Rings, watches, pens, jewels, photographs, lighsabers…Objects, big and small, are your friends in making the invisible visible.
In semiotic terms, objects are both Iconic Signs — they resemble exactly what they are; but filmmakers and comics artists can use them as Symbolic Signs too.
To state the obvious, objects are great because we can see them. They are usually something characters can carry or hold in their hands. We can take any object and give it any association — a connotation — and the audience will automatically make that association when whenever they see the object.
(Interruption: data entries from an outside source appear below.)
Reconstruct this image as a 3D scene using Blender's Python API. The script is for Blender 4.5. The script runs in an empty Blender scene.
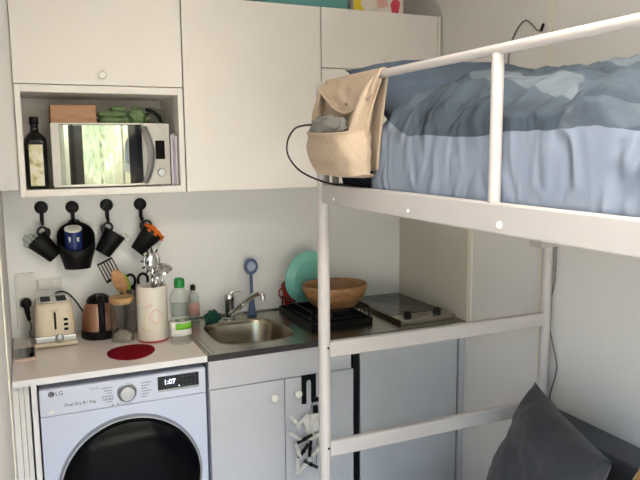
import bpy, bmesh, math, random
from mathutils import Vector, Matrix, noise
random.seed(7)
R = math.radians
C = bpy.context.scene.collection

# ------------------------------------------------------------------ materials
def lin(c):
    return tuple(((v/255)/12.92 if v/255 <= .04045 else ((v/255+.055)/1.055)**2.4) for v in c) + (1,)

def mat(name, rgb, rough=.5, metal=0, var=.04, scale=30, bump=0, bscale=200, spec=.5, coat=0, stretch=(1,1,1), sheen=0):
    m = bpy.data.materials.new(name); m.use_nodes = True
    nt = m.node_tree; b = nt.nodes['Principled BSDF']
    tc = nt.nodes.new('ShaderNodeTexCoord'); mp = nt.nodes.new('ShaderNodeMapping')
    mp.inputs['Scale'].default_value = stretch
    nt.links.new(tc.outputs['Object'], mp.inputs['Vector'])
    n = nt.nodes.new('ShaderNodeTexNoise'); n.inputs['Scale'].default_value = scale; n.inputs['Detail'].default_value = 4
    nt.links.new(mp.outputs['Vector'], n.inputs['Vector'])
    r = nt.nodes.new('ShaderNodeValToRGB'); c = lin(rgb)
    r.color_ramp.elements[0].color = tuple(v*(1-var) for v in c[:3])+(1,)
    r.color_ramp.elements[1].color = tuple(min(1, v*(1+var)) for v in c[:3])+(1,)
    r.color_ramp.elements[0].position = .3; r.color_ramp.elements[1].position = .7
    nt.links.new(n.outputs['Fac'], r.inputs['Fac']); nt.links.new(r.outputs['Color'], b.inputs['Base Color'])
    b.inputs['Roughness'].default_value = rough; b.inputs['Metallic'].default_value = metal
    b.inputs['Specular IOR Level'].default_value = spec; b.inputs['Coat Weight'].default_value = coat
    if sheen: b.inputs['Sheen Weight'].default_value = sheen
    if bump:
        n2 = nt.nodes.new('ShaderNodeTexNoise'); n2.inputs['Scale'].default_value = bscale; n2.inputs['Detail'].default_value = 3
        nt.links.new(mp.outputs['Vector'], n2.inputs['Vector'])
        bp = nt.nodes.new('ShaderNodeBump'); bp.inputs['Strength'].default_value = bump; bp.inputs['Distance'].default_value = .002
        nt.links.new(n2.outputs['Fac'], bp.inputs['Height']); nt.links.new(bp.outputs['Normal'], b.inputs['Normal'])
    return m

def wood(name, c1, c2, scale=14, stretch=(1,6,6), rough=.5, cell=False):
    m = mat(name, c1, rough); nt = m.node_tree; b = nt.nodes['Principled BSDF']
    mp = [n for n in nt.nodes if n.type == 'MAPPING'][0]; mp.inputs['Scale'].default_value = stretch
    n = [n for n in nt.nodes if n.type == 'TEX_NOISE'][0]; n.inputs['Scale'].default_value = scale; n.inputs['Detail'].default_value = 8
    r = [n for n in nt.nodes if n.type == 'VALTORGB'][0]
    r.color_ramp.elements[0].color = lin(c2); r.color_ramp.elements[1].color = lin(c1)
    if cell:
        v = nt.nodes.new('ShaderNodeTexVoronoi'); v.inputs['Scale'].default_value = 45
        nt.links.new(mp.outputs['Vector'], v.inputs['Vector'])
        mx = nt.nodes.new('ShaderNodeMix'); mx.data_type = 'RGBA'; mx.inputs['Factor'].default_value = .45
        r2 = nt.nodes.new('ShaderNodeValToRGB'); r2.color_ramp.elements[0].color = lin(c2); r2.color_ramp.elements[1].color = lin(c1)
        nt.links.new(v.outputs['Color'], r2.inputs['Fac'])
        nt.links.new(r.outputs['Color'], mx.inputs['A']); nt.links.new(r2.outputs['Color'], mx.inputs['B'])
        nt.links.new(mx.outputs['Result'], b.inputs['Base Color'])
    return m

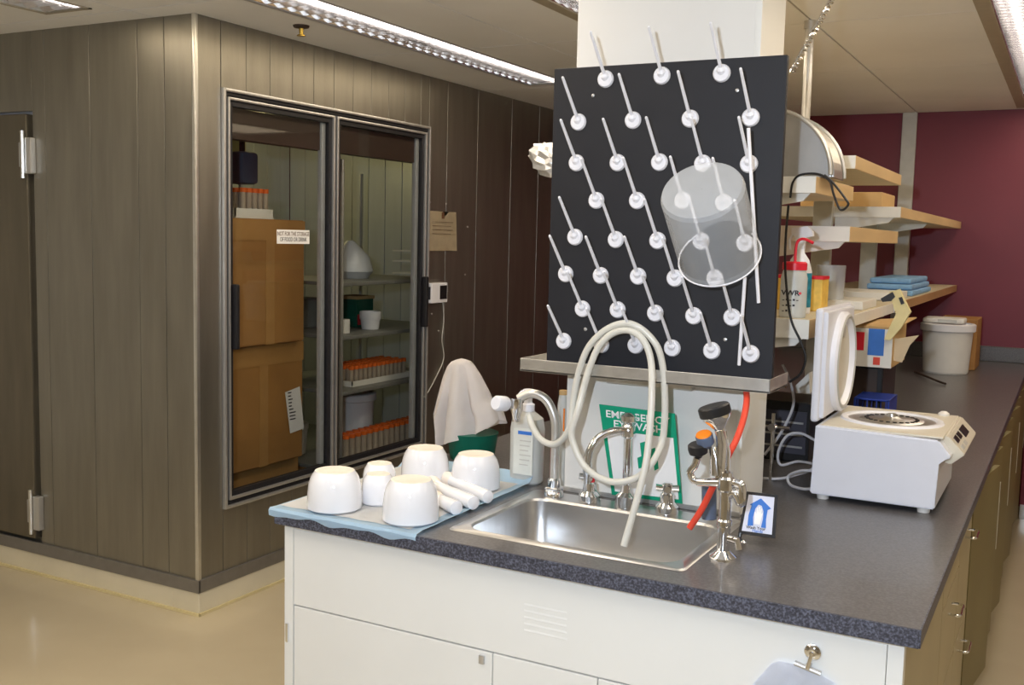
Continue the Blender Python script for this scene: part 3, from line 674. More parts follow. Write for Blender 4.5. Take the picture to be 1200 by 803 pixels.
# two long thin rods leaning on the pegs
for k, (a_, b_, ya, yb) in enumerate((((877,150),(889,355),2.40,2.47), ((873,325),(866,428),2.44,2.475))):
    tag(obj('glass_rod', tube(bmesh.new(), [at(*a_, Y=ya), at(*b_, Y=yb)], .0042, 10), M['whitep']), ('long white rod leaning at the right edge of the peg board', 'white rod standing in the drip tray below the jar')[k], 'rod')
# bench sign on the column
sg = thing('safety_sign', 'white and green emergency eyewash sign leaning on the column behind the faucet', 'sign', (-1, 2.57, BZ))
q = [at(702,474,Y=2.560), at(790.7,485,Y=2.560), at(799.6,590.5,Y=2.618), at(717,580,Y=2.618)]
A_, B_, D_, E_ = q[0], q[1], q[2], q[3]
xd = (B_-A_).normalized(); yd = (A_-E_); nrm = xd.cross(yd).normalized()
def sq(u, v): return A_.lerp(B_, u).lerp(E_.lerp(D_, u), v)
def quad(us, vs, lift, th=.0005):
    bm = bmesh.new(); prism(bm, [sq(us[0], vs[1])+nrm*lift, sq(us[1], vs[1])+nrm*lift, sq(us[1], vs[0])+nrm*lift, sq(us[0], vs[0])+nrm*lift], nrm*th); return bm
obj('plate', quad((0,1),(0,1), -.002, .002), M['signgreen'], sg, None)
obj('white_field', quad((.055,.955),(.27,.955), .0002), M['paperwhite'], sg, None)
wS = (B_-A_).length
text('lettering', 'EMERGENCY', wS*.135, sq(.5,.095), xd, yd, M['paperwhite'], sg, .018, sx=1.1, lift=.001)
text('lettering', 'EYEWASH', wS*.135, sq(.5,.195), xd, yd, M['paperwhite'], sg, .018, sx=1.1, lift=.001)
bm = bmesh.new()
for (u0,u1,v0,v1) in ((.50,.62,.33,.52),(.60,.70,.40,.60),(.44,.54,.50,.66),(.66,.72,.54,.66)):
    prism(bm, [sq(u0,v1)+nrm*.001, sq(u1,v1-.03)+nrm*.001, sq(u1,v0)+nrm*.001, sq(u0,v0+.04)+nrm*.001], nrm*.0004)
obj('pictogram', bm, M['signgreen'], sg, None)
text('lettering', '___________', wS*.05, sq(.4,.70), xd, yd, M['ink'], sg, 0)
text('lettering', '___________', wS*.05, sq(.75,.76), xd, yd, M['signgreen'], sg, 0)
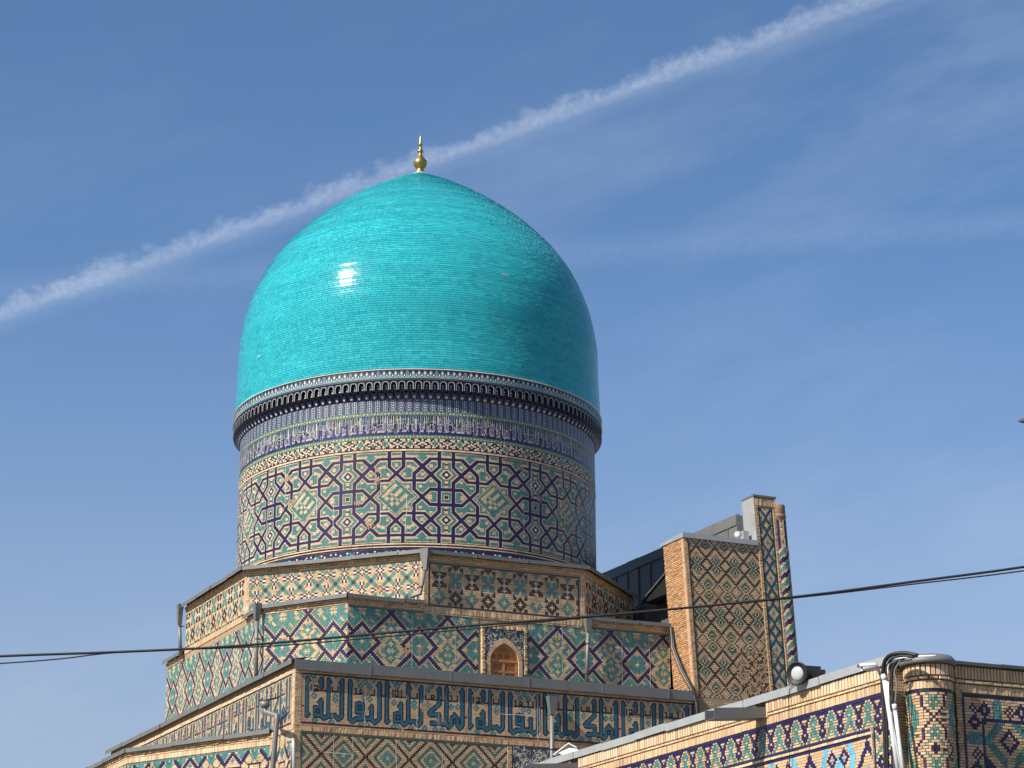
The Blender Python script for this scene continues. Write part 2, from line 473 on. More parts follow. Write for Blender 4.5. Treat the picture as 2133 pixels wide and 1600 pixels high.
# --- patterns (each returns a grid of pigment codes) ---
def pat_girih(reps):
    X, Y = grid(112 * reps, 108); X = X / 2 - .25; Y0 = Y / 2 - 26.75; Y = np.abs(Y0); x = np.mod(X + 0.5, 56); x = np.where(x > 28, 56 - x, x); fx = np.mod(X + 0.5, 56)
    S1 = [((4, 28), (4, 18)), ((4, 18), (12.3, 9.7)), ((12.3, 9.7), (23.7, 9.7)), ((23.7, 9.7), (28, 14)), ((28, 14), (24, 18)), ((24, 18), (24, 28)),
          ((0, 22.7), (9, 22.7)), ((9, 22.7), (18, 13.7)), ((18, 13.7), (18, 4.5)), ((18, 4.5), (13.5, 0)), ((13.5, 0), (9, 4.5)), ((9, 4.5), (0, 4.5)),
          ((18, 22.7), (28, 22.7)), ((18, 22.7), (4, 8.7)), ((4, 8.7), (4, 0))]
    d = lines_dist(x, Y, S1)
    G = np.full(X.shape, 2); G[d < 1.68] = 7; G[d < 0.94] = 1
    # the tilted key-pattern square between the crossings
    dx, dy = 28 - fx, Y0
    r = np.abs(dx) + np.abs(dy); inside = (r < 11.2) & (d > 1.68)
    p, q = dx + dy, dx - dy
    key = ((np.floor((p + 30) / 3.0) % 2 == 0) & (np.abs(q) < 8)) ^ ((np.floor((q + 31) / 3.0) % 2 == 0) & (np.abs(p) < 6.5) & (q > 0))
    G[inside] = 2; G[inside & key & (r < 9.6)] = 7; G[inside & (r > 10.2)] = 7
    G[inside & ~key & (np.mod(p * 3 + q * 5, 7) < 1.5)] = 15
    # the flower columns
    col = (x < 1.2) & (np.abs(Y - 13.5) < 7.6); G[col & (d > 1.68)] = 7
    rr = x + np.abs(Y - 13.5); G[(rr < 4.2) & (d > 1.68)] = 7; G[(rr < 2.6) & (d > 1.68)] = 1; G[rr < 1.2] = 4
    G[(x < 0.8) & (np.mod(np.floor(Y), 3) == 1) & (np.abs(Y - 13.5) > 3) & (np.abs(Y - 13.5) < 7)] = 6
    sq = np.maximum(x, Y); G[sq < 1.6] = 7; G[sq < 0.9] = 6
    for (px, py) in ((8.5, 18.6), (13.2, 13.4), (20.8, 18), (28, 19), (14.5, 6.2), (21.5, 6.0), (9.3, 0.6), (8.5, 9.2), (18.6, 17), (23.4, 13.5)):
        G[(np.abs(x - px) < 1.1) & (np.abs(Y - py) < 0.9) & (d > 1.68)] = 7
    top = Y > 24.2; G[top & (d > 1.68)] = 2; G[(Y > 26.4) & (d > 0.94)] = 7; G[(np.abs(Y - 24.6) < 0.5) & (d > 0.94) & (np.abs(x - 13.5) > 2)] = 7
    return G


def pat_flower(cols):
    X, Y = grid(cols, 6); u = np.mod(X, 14) - 7; v = Y - 2.5
    G = np.full(X.shape, 6)
    big = (np.abs(u) < 2.7) & (np.abs(v) < 2.7); ten = np.abs(np.mod(X + 7, 14) - 7)
    G[(np.abs(u) + np.abs(v) < 2.7)] = 7; G[(np.abs(u) + np.abs(v) < 2.1)] = 2
    G[(ten + np.abs(v) < 2.4)] = 7; G[(ten + np.abs(v) < 1.2)] = 6
    G[(np.mod(X + np.floor(Y) * 2, 4) == 0) & (G == 6)] = 4
    G[(np.abs(np.abs(u) - 3.5) < 0.6) & (np.abs(np.abs(v) - 2) < 0.6)] = 7
    return G


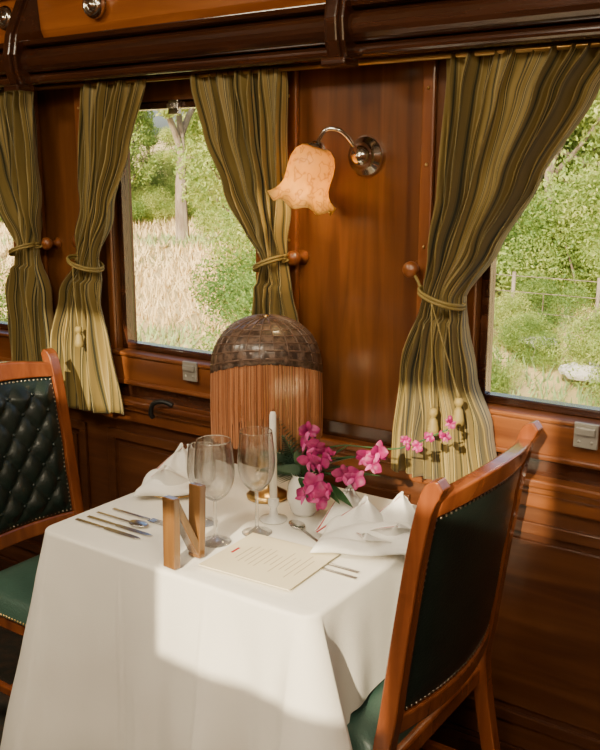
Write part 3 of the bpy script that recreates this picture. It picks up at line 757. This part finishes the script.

And I mean any object. Even a stick.
Sticks
A fantastic example of this is David Lynch’s quiet journey film The Straight Story about an old man who travels across the US on his lawnmower to see his dying brother.
One night on the road he meets a teenage girl; pregnant and scared, she’s running away from her family.
The old man tells her a story, using some sticks as props. A single stick can easily break, he says, but tie a bunch of sticks together and they are strong.
The following morning the girl has gone. What was her decision? Did she carry on alone or did she return to her family? Watch how David Lynch uses the object connotation he has just established to make an invisible decision visible.
As Francis Glebas points out in Directing The Story, the bundle of sticks she leaves reveals that she has decided to return to the strength of her family. But wrapped as it is, the bundle also says “thank you for your help”.
Breadcrumbs
Objects don’t just have to deliver emotional subtext or reveal character; they can also be used very simply to ensure clarity of plot, without the need for dialogue.
In Sam Mendes' Road to Perdition, there are a couple of silent scenes where the hero Michael and his dad (played by Tom Hanks) are on the run from a hired hitman. They stop in a church and Michael — for no real reason — picks up a small statue of the Virgin Mary.
A couple of scenes later, we are with Jude Law’s greasy hitman who is hot on their trail. How hot? Well, he enters an empty hotel room and what does he find on the dresser?
Mendes used the collection, carrying and abandoning of an object to tell the audience the hitman is close behind the heroes - without using a single word of dialogue. That’s good visual storytelling.1
This is all achieved using the simple ying and yang of narrative: set-up and pay-off.
Gifts
As well as the connotation we give an object, we can also create meaning in the transfer of those objects.
Owning an object means something. So does giving it to someone, or losing it.2
When you start looking for it, you see characters giving objects to each other all the time in movies, often accompanied by the phrase “Here, I want you to have this”. The object becomes a gift and artists can use the meaning associated with this to move the story forward.
Twitches and Touchstones
Screenwriter William Martell defines two extra categories of objects which storytellers can use to visually layer in emotion.
A twitch is an object which represents the protagonists inner conflict, and appears whenever they are battling demons. In the original Top Gun, Tom Cruise’s Maverick holds onto the dogtags of his best friend Goose, a reminder of his guilt for his death. At the end of the movie, he throws them into the ocean, reliquishing himself of his guilt in a way we can see.
A touchstone is an object which centres a character on happier times and reveals what’s at stake. The cliché version of this is the photograph of the lover waiting back home seen in every war movie, ever.
So, if you’re ever stuck for how to express an abstract emotion in a way your audience can see, think up an object and find a way to load it with meaning!